As far as I know, those involved in such schools include many ordinary people, with average means and subject to the usual difficulties of our life today. But still they would like to have such schools for their children.

I consider such position of the parents involved as a simple manifestation of common sense that tells them that single-sex schools address a very specific need of some children in their growing up years.

This need should not be ignored. It arises from the fact that boys and girls are different. They have different paces of maturity, different preferences that should be respected and even strengthened, etc.

One teacher said: "Boys and girls are different and they learn differently, so why shouldn't we try teaching them differently to focus on their strengths?" That makes sense to me.

In a previous piece I wrote about these differences. I strongly feel that these natural differences should be strengthened.
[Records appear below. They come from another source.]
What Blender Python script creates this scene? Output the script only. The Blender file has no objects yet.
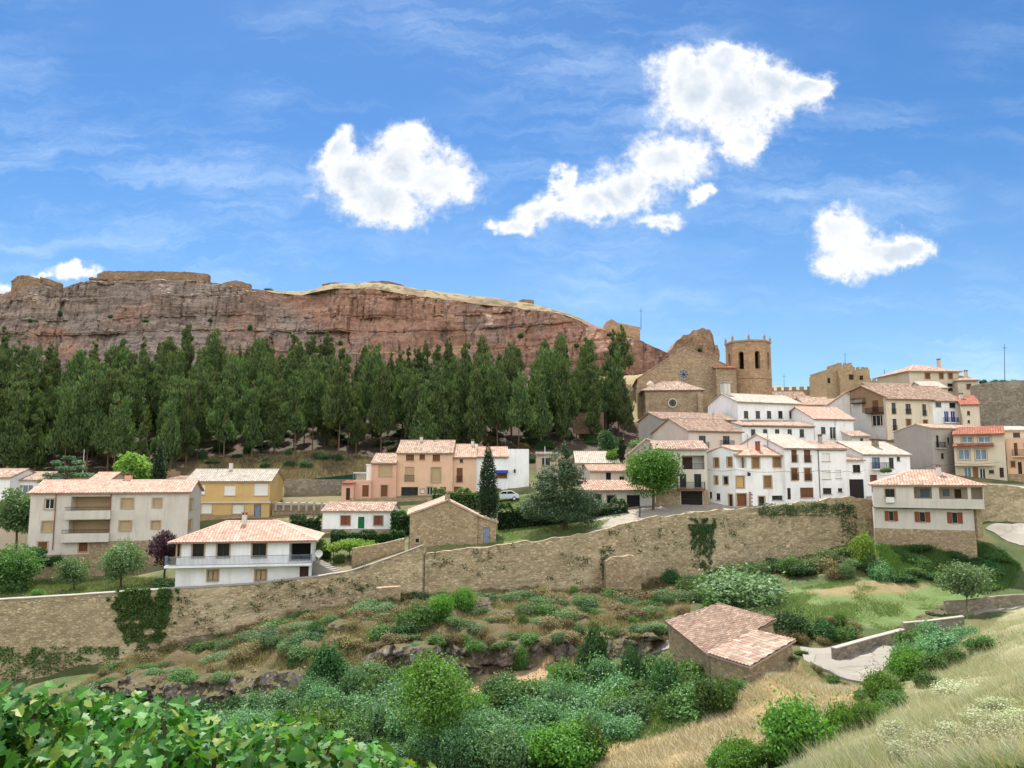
import bpy, math, random
import numpy as np
from mathutils import Vector, Matrix, noise as mnoise

R = math.radians
rnd = random.Random(11)
rng = np.random.default_rng(7)
SC = bpy.context.scene
COL = SC.collection

# ------------------------------------------------------------------ camera, sky, sun, exposure
F = 760.0
PITCH = R(6.5)
cam_data = bpy.data.cameras.new('camera')
cam = bpy.data.objects.new('camera', cam_data)
COL.objects.link(cam)
cam_data.sensor_width = 36.0
cam_data.lens = 36.0 * F / 1024.0
cam_data.clip_start = 0.1
cam_data.clip_end = 5000
cam.location = (0, 0, 0)
cam.rotation_euler = (R(90) + PITCH, 0, 0)
SC.camera = cam

SUN_ELEV, SUN_AZ = R(62), R(-13)          # azimuth measured from +Y towards +X
sun_data = bpy.data.lights.new('sun', 'SUN')
sun_data.energy = 4.3
sun_data.angle = R(0.53)
sun_data.color = (1.0, 0.95, 0.87)
sun = bpy.data.objects.new('sun', sun_data)
COL.objects.link(sun)
sd = Vector((math.sin(SUN_AZ) * math.cos(SUN_ELEV), math.cos(SUN_AZ) * math.cos(SUN_ELEV), math.sin(SUN_ELEV)))
sun.rotation_euler = sd.to_track_quat('Z', 'Y').to_euler()
sun.location = sd * 400

SC.view_settings.view_transform = 'Standard'
SC.view_settings.look = 'None'
SC.view_settings.gamma = 1.0
SC.view_settings.use_curve_mapping = False
SC.view_settings.exposure = 1.02
SC.render.engine = 'CYCLES'
SC.cycles.max_bounces = 6
SC.cycles.diffuse_bounces = 4
SC.cycles.glossy_bounces = 2
SC.cycles.transmission_bounces = 3
SC.cycles.sample_clamp_indirect = 6.0
try:
    SC.cycles.use_denoising = True
except Exception:
    pass

FW = Vector((0, math.cos(PITCH), math.sin(PITCH)))
UP = Vector((0, -math.sin(PITCH), math.cos(PITCH)))


def ray(px, py):
    return Vector((1, 0, 0)) * ((px - 512) / F) + UP * ((384 - py) / F) + FW


def P(px, py, Y):
    d = ray(px, py)
    return d * (Y / d.y)


def proj(p):
    z = p.dot(FW)
    return 512 + F * p.x / z, 384 - F * p.dot(UP) / z


def lin(c):
    return tuple(((x / 255) / 12.92 if x / 255 <= 0.04045 else ((x / 255 + 0.055) / 1.055) ** 2.4) for x in c)


# ------------------------------------------------------------------ world: sky with clouds
class NT:
    def __init__(self, tree):
        self.t = tree

    def n(self, typ, **kw):
        nd = self.t.nodes.new(typ)
        for k, v in kw.items():
            setattr(nd, k, v)
        return nd

    def link(self, a, b):
        self.t.links.new(a, b)

    def put(self, sock, v):
        if isinstance(v, bpy.types.NodeSocket):
            self.link(v, sock)
        elif v is not None:
            sock.default_value = v

    def math(self, op, a, b=None, c=None, clamp=False):
        nd = self.n('ShaderNodeMath', operation=op, use_clamp=clamp)
        for i, v in enumerate((a, b, c)):
            if v is not None:
                self.put(nd.inputs[i], v)
        return nd.outputs[0]

    def vmath(self, op, a, b=None):
        nd = self.n('ShaderNodeVectorMath', operation=op)
        self.put(nd.inputs[0], a)
        if b is not None:
            self.put(nd.inputs[1], b)
        return nd.outputs['Value'] if op in ('LENGTH', 'DOT_PRODUCT', 'DISTANCE') else nd.outputs['Vector']

    def mix(self, f, a, b, blend='MIX'):
        nd = self.n('ShaderNodeMix', data_type='RGBA', blend_type=blend)
        self.put(nd.inputs['Factor'], f)
        for s, v in ((nd.inputs[6], a), (nd.inputs[7], b)):
            if isinstance(v, (tuple, list)) and len(v) == 3:
                v = (*v, 1)
            self.put(s, v)
        return nd.outputs[2]

    def smooth(self, x, lo, hi, to0=0.0, to1=1.0):
        nd = self.n('ShaderNodeMapRange', interpolation_type='SMOOTHSTEP')
        self.put(nd.inputs[0], x)
        for i, v in ((1, lo), (2, hi), (3, to0), (4, to1)):
            self.put(nd.inputs[i], v)
        return nd.outputs[0]

    def noise(self, vec, scale, detail=4, rough=0.55, dist=0.0, color=False):
        nd = self.n('ShaderNodeTexNoise')
        if vec is not None:
            self.link(vec, nd.inputs['Vector'])
        nd.inputs['Scale'].default_value = scale
        nd.inputs['Detail'].default_value = detail
        nd.inputs['Roughness'].default_value = rough
        nd.inputs['Distortion'].default_value = dist
        return nd.outputs['Color' if color else 'Fac']

    def ramp(self, fac, stops):
        nd = self.n('ShaderNodeValToRGB')
        el = nd.color_ramp.elements
        while len(el) > 1:
            el.remove(el[-1])
        el[0].position, el[0].color = stops[0][0], (*stops[0][1], 1)
        for p, c in stops[1:]:
            e = el.new(p)
            e.color = (*c, 1)
        self.put(nd.inputs[0], fac)
        return nd.outputs[0]

    def scaled(self, vec, s):
        nd = self.n('ShaderNodeMapping')
        self.link(vec, nd.inputs[0])
        nd.inputs['Scale'].default_value = s
        return nd.outputs[0]


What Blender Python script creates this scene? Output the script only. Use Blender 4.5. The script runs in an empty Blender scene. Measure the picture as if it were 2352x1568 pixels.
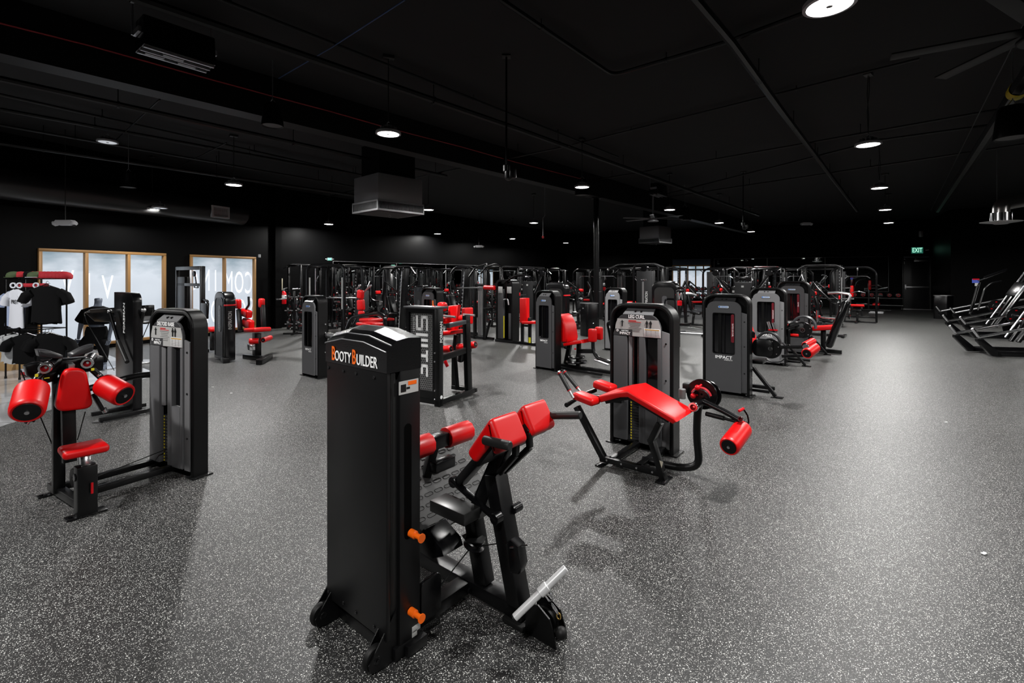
import bpy, bmesh, math, random
from mathutils import Vector, Matrix, Euler
S = bpy.context.scene
COL = S.collection
# ---------------------------------------------------------------- camera
FPX, CX, HY, EYE = 1122.0, 1176.0, 634.7, 1.8
cam_data = bpy.data.cameras.new('camera')
cam_data.sensor_width = 36.0
cam_data.lens = 36.0 * FPX / 2352.0
cam_data.shift_y = -(784.0 - HY) / 2352.0
cam_data.clip_end = 200
cam = bpy.data.objects.new('camera', cam_data)
cam.location = (0, 0, EYE)
cam.rotation_euler = (math.radians(90), 0, 0)
COL.objects.link(cam)
S.camera = cam
# ---------------------------------------------------------------- world, exposure
W = bpy.data.worlds.new('world'); S.world = W
W.use_nodes = True
W.node_tree.nodes['Background'].inputs[0].default_value = (0.6, 0.7, 0.85, 1)
W.node_tree.nodes['Background'].inputs[1].default_value = 0.015
S.view_settings.view_transform = 'Standard'
S.view_settings.look = 'None'
S.view_settings.gamma = 1.0
S.view_settings.exposure = 0.0
S.cycles.use_denoising = True
S.cycles.max_bounces = 6
S.cycles.diffuse_bounces = 3
S.cycles.glossy_bounces = 4
S.cycles.use_adaptive_sampling = True
S.cycles.adaptive_threshold = 0.035
S.cycles.caustics_reflective = False
S.cycles.caustics_refractive = False
S.cycles.sample_clamp_indirect = 4.0
LAMP_W = 190.0          # power of each ceiling lamp
# ---------------------------------------------------------------- helpers
GA = math.radians(-38.6)     # the building grid runs at this angle to the view


def fl(px, py, z=0.0):
    Y = FPX * (EYE - z) / (py - HY)
    return ((px - CX) * Y / FPX, Y)


def world_at(px, py, Y):
    return Vector(((px - CX) * Y / FPX, Y, EYE - (py - HY) * Y / FPX))


_mats = {}


def mat(name, col, rough=0.5, metal=0.0, emis=None, es=0.0, bump=0.0, bscale=200, spec=0.5, coat=0.0, var=0.0):
    if name in _mats:
        return _mats[name]
    m = bpy.data.materials.new(name); m.use_nodes = True
    nt = m.node_tree; b = nt.nodes['Principled BSDF']
    b.inputs['Base Color'].default_value = (*col, 1)
    b.inputs['Roughness'].default_value = rough
    b.inputs['Metallic'].default_value = metal
    b.inputs['Specular IOR Level'].default_value = spec
    b.inputs['Coat Weight'].default_value = coat
    if emis:
        b.inputs['Emission Color'].default_value = (*emis, 1)
        b.inputs['Emission Strength'].default_value = es
    tc = nt.nodes.new('ShaderNodeTexCoord')
    n = nt.nodes.new('ShaderNodeTexNoise'); n.inputs['Scale'].default_value = bscale
    n.inputs['Detail'].default_value = 3
    nt.links.new(tc.outputs['Object'], n.inputs['Vector'])
    if bump:
        bp = nt.nodes.new('ShaderNodeBump'); bp.inputs['Strength'].default_value = bump
        bp.inputs['Distance'].default_value = 0.002
        nt.links.new(n.outputs['Fac'], bp.inputs['Height']); nt.links.new(bp.outputs['Normal'], b.inputs['Normal'])
    if var:
        n2 = nt.nodes.new('ShaderNodeTexNoise'); n2.inputs['Scale'].default_value = 3.0
        nt.links.new(tc.outputs['Object'], n2.inputs['Vector'])
        mr = nt.nodes.new('ShaderNodeMapRange')
        mr.inputs['To Min'].default_value = max(0, rough - var); mr.inputs['To Max'].default_value = min(1, rough + var)
        nt.links.new(n2.outputs['Fac'], mr.inputs['Value']); nt.links.new(mr.outputs['Result'], b.inputs['Roughness'])
    _mats[name] = m
    return m


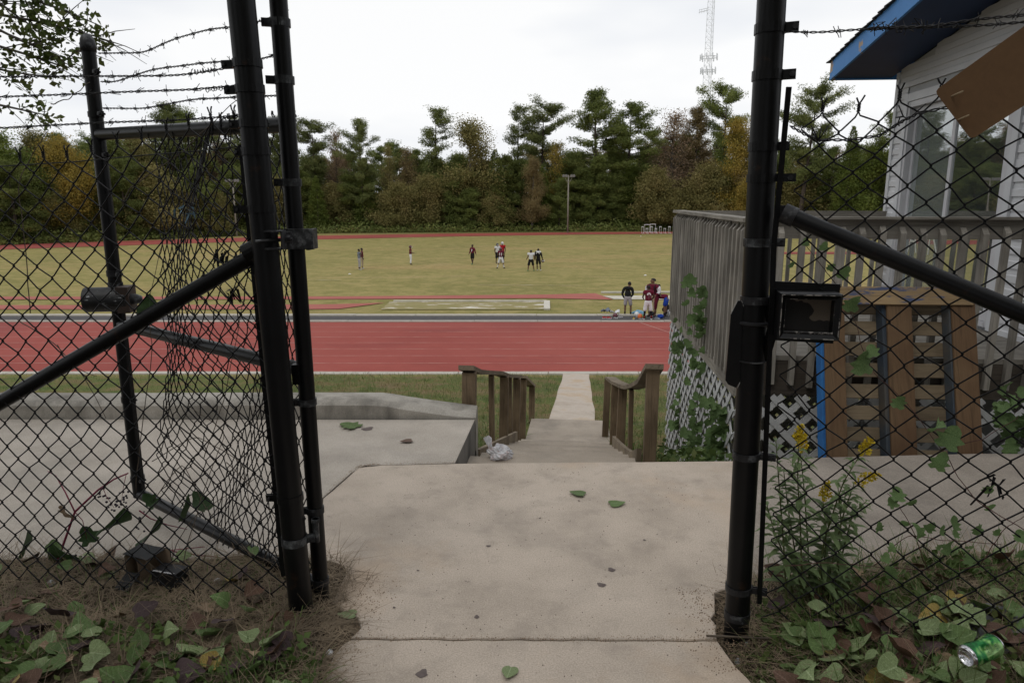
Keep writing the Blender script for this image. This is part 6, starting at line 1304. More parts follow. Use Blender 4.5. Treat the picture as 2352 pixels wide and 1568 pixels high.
# ================================================================== PLANTS, LITTER AND SMALL THINGS
rgp = np.random.default_rng(77); rl = random.Random(77)
def plain(name, c, rough=.65, trans=.0, rand=.15, scale=20, spread=.35, c2=None): return mat(name, [tuple(q * (1 - spread) for q in c), c, c2 or tuple(q * (1 + spread) for q in c)], rough=rough, scale=scale, trans=trans, rand=rand, spec=.25)
LF = dict(pale=plain('fallen_leaf_pale_green', (.20, .255, .115), trans=.1), green=plain('fallen_leaf_green', (.10, .155, .05), trans=.1), dark=plain('leaf_dark_green', (.035, .065, .022), trans=.15), brown=plain('fallen_leaf_brown', (.095, .052, .033)), tan=plain('fallen_leaf_tan', (.24, .165, .10)), yellow=plain('fallen_leaf_yellow', (.25, .18, .045)), plum=plain('fallen_leaf_plum', (.055, .034, .034)), rust=plain('fallen_leaf_rust', (.19, .065, .022)))
def veined(m, k=1.5):
    N, l, B = nodes_of(m); src = B.inputs['Base Color'].links[0].from_socket; c = N.new('ShaderNodeTexCoord'); s = N.new('ShaderNodeSeparateXYZ'); l.new(c.outputs['Object'], s.inputs[0])
    def op(o, a, b=None):
        n = N.new('ShaderNodeMath'); n.operation = o
        for i_, v in ((0, a), (1, b)):
            if v is None: continue
            if isinstance(v, (int, float)): n.inputs[i_].default_value = v
            else: l.new(v, n.inputs[i_])
        return n.outputs[0]
    ax = op('ABSOLUTE', s.outputs['X']); mid = op('LESS_THAN', ax, .022); side = op('LESS_THAN', op('FRACT', op('MULTIPLY', op('SUBTRACT', s.outputs['Y'], op('MULTIPLY', ax, .75)), 5.5)), .09)
    f = op('MAXIMUM', mid, op('MULTIPLY', side, .6)); h = N.new('ShaderNodeHueSaturation'); h.inputs['Value'].default_value = k; h.inputs['Saturation'].default_value = .85; l.new(src, h.inputs['Color']); mx = N.new('ShaderNodeMixRGB'); l.new(f, mx.inputs[0]); l.new(src, mx.inputs[1]); l.new(h.outputs[0], mx.inputs[2]); l.new(mx.outputs[0], B.inputs['Base Color'])
for q in LF.values(): veined(q)
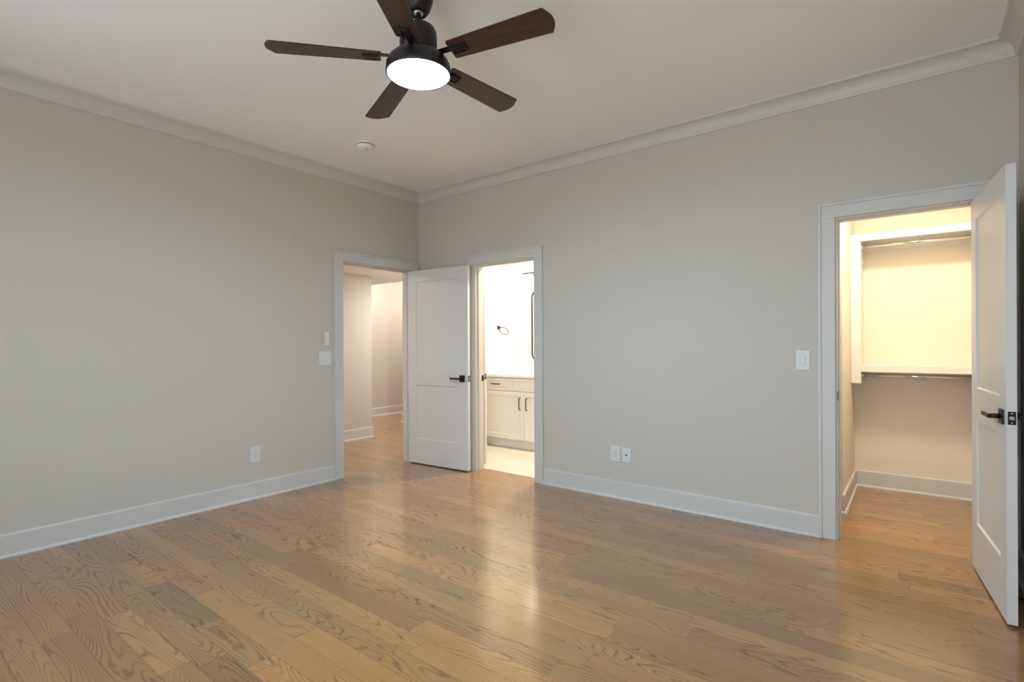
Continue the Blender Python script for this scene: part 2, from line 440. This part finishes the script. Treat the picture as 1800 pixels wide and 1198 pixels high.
jamb(C0, C1, True, 0.040, 0.080).build('door_jamb', M['trim'], t3)
MB().box(C0 + .006, C0 + .009, -.004, .030, .885, .945, .001).build('strike_plate', M['bronze'], t3)

# ------------------------------------------------------------------ doors
def slab_mesh(Lw, th=0.035, z0=0.012, z1=2.035):
    st = 0.115
    pans = [(st, Lw - st, 0.27, 0.835), (st, Lw - st, 1.005, z1 - .118)]
    bm = bmesh.new()
    xs = [0, st, Lw - st, Lw]; zs = [z0, pans[0][2], pans[0][3], pans[1][2], pans[1][3], z1]
    cache = {}
    def V(x, y, z):
        k = (round(x, 5), round(y, 5), round(z, 5))
        if k not in cache: cache[k] = bm.verts.new((x, y, z))
        return cache[k]
    for side in (0, 1):
        y = -th if side == 0 else 0.0; d = 1 if side == 0 else -1
        for i in range(3):
            for k in range(5):
                xa, xb, za, zb = xs[i], xs[i + 1], zs[k], zs[k + 1]
                if i == 1 and k in (1, 3):
                    s_ = 0.007; dp = 0.009 * d
                    A = [(xa, za), (xb, za), (xb, zb), (xa, zb)]
                    Bq = [(xa + s_, za + s_), (xb - s_, za + s_), (xb - s_, zb - s_), (xa + s_, zb - s_)]
                    for n in range(4):
                        m_ = (n + 1) % 4
                        bm.faces.new((V(A[n][0], y, A[n][1]), V(A[m_][0], y, A[m_][1]), V(Bq[m_][0], y + dp, Bq[m_][1]), V(Bq[n][0], y + dp, Bq[n][1])))
                    bm.faces.new([V(p[0], y + dp, p[1]) for p in Bq])
                else:
                    bm.faces.new((V(xa, y, za), V(xb, y, za), V(xb, y, zb), V(xa, y, zb)))
    for i in range(3):
        for z in (z0, z1):
            bm.faces.new((V(xs[i], -th, z), V(xs[i + 1], -th, z), V(xs[i + 1], 0, z), V(xs[i], 0, z)))
    for k in range(5):
        for x in (0, Lw):
            bm.faces.new((V(x, -th, zs[k]), V(x, 0, zs[k]), V(x, 0, zs[k + 1]), V(x, -th, zs[k + 1])))
    s = MB(); s.bm.free(); s.bm = bm
    return s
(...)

They enrich our life in general and create the condition for greater complementarity among ourselves.

Although l haven't made any scientific study on this, I suspect that in big part our present problems in families and in our society can be traced to not respecting these differences between boys and girls in their growing up years.

Wherever I go, I get the impression that we have many men and women who are stunted intellectually and psychologically, emotionally underdeveloped, and who have very little social skills.

There may be many factors involved in these phenomena, but certainly the educational factor would be a main one. Thus, the need for single-sex schools should not be ignored.

I was saddened to learn, for example, that in Spain today there is a raging debate about the legal status of such schools. I find it funny that at this stage of the game, so to speak, its legal status is still being questioned.

There are those who, with basis, suspect that the debate is ideologically spurred. The Spanish socialists, now in power, simply want to minimize threats to their position. And many of these schools are run by religious.

On the other hand, I was gladdened to know that in some parts of the United States many public school officials have realized the need for separating the boys and the girls in their classes.

They have not yet gone to single-sex schools, because of some legal impediments, but they are now experimenting, with very promising results, on having single-sex classrooms.

One US report cited some studies showing that student grade-point averages for both sexes increase in seventh and eighth grades when genders are separated.

The studies also showed that girls became more competitive or bolder in classroom, while boys worked better together as a team.

While coeducational schools definitely have their advantages, we simply cannot dismiss a priori the inherent advantages of the single-sex schools, either.

The former may foster equality and may be easier economically to run, but the latter respond to a significant legitimate need of children.

In the end, it is the parents, the best persons to know the children, who have to decide which school is best for their boys and girls. Their options should not be curtailed.